Christmann, Kris (2019) 'Leave Them No Space': Checkmating Political Dissent in the Policing of Two UK International Summits. Doctoral thesis, University of Huddersfield.
Abstract

This study examines how the state, through its main agencies, responds to and controls horizontally planned transgressive 'alter-globalisation' protest movements organised against two international summit meetings in the UK (being the 2009 G20 summit protest in London and the 2014 NATO in Wales, although I draw briefly on the 2013 G8 summit). These dissenting groups set out to challenge the state and the established political order and increasingly employ direct action and civil disobedience to make their protests seen and heard by global elites.

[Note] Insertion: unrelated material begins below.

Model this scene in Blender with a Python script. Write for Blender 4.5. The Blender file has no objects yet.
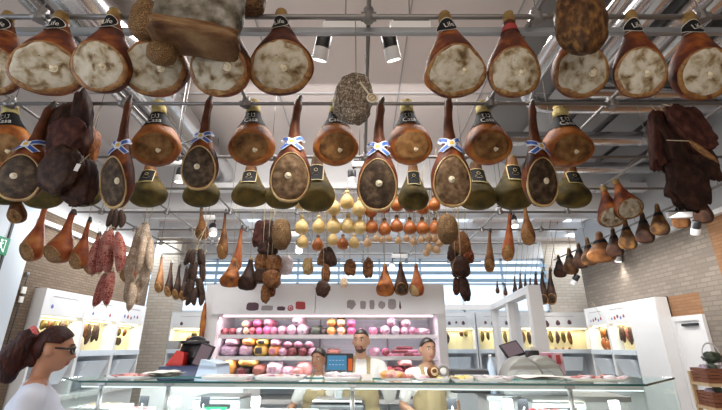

Analytically, I take a critical human rights based approach as well using the strategic and tactical perspectives of Jaspers (2015) and Scholl (2012) viewing counter-summit movements and the authorities as 'players'in a strategic relational interaction with each other to gain advantage over the opponent. Methodologically, I use an ethnographic approach embedding myself within anti-globalisation protest groups as well as drawing opportunistically on a range of other primary and secondary data sources. My findings reveal that the state and its coercive arm, the police, do much to modify, delimit, and repress protest action. There has now been a transformation in summit policing (and public order policing more generally). The broad components of recent policing innovation includes the following key strategies: (1) careful selection and fortification of summit sites and establishing 'no protest zones' (2) the intensive (overt and covert) use of police surveillance practices to intimidate protestors, reduce anonymity at protest spaces and increase transparency and real time intelligence gathering; (3) the disruption and/or smashing of protestor critical infrastructure, including (but not limited to) convergence centres; (4) using non-lethal weapons against unarmed protestors to incapacitate them, enacted clandestinely as a method of dispensing 'street justice' and increasing the costs of participation, officially allowing police to control and retake any protest spaces; and (5) pre-emptive legal repression (including legal tools such as, banning orders, permits, and mass pre-emptive arrests, etc.) all of which distracts activist leaders and aids demobilisation. These tactics are strategically adapted to the prevailing conditions imposed by each particular summit, and interact dynamically, although not always incrementally, to protestor's own tactical repertoires.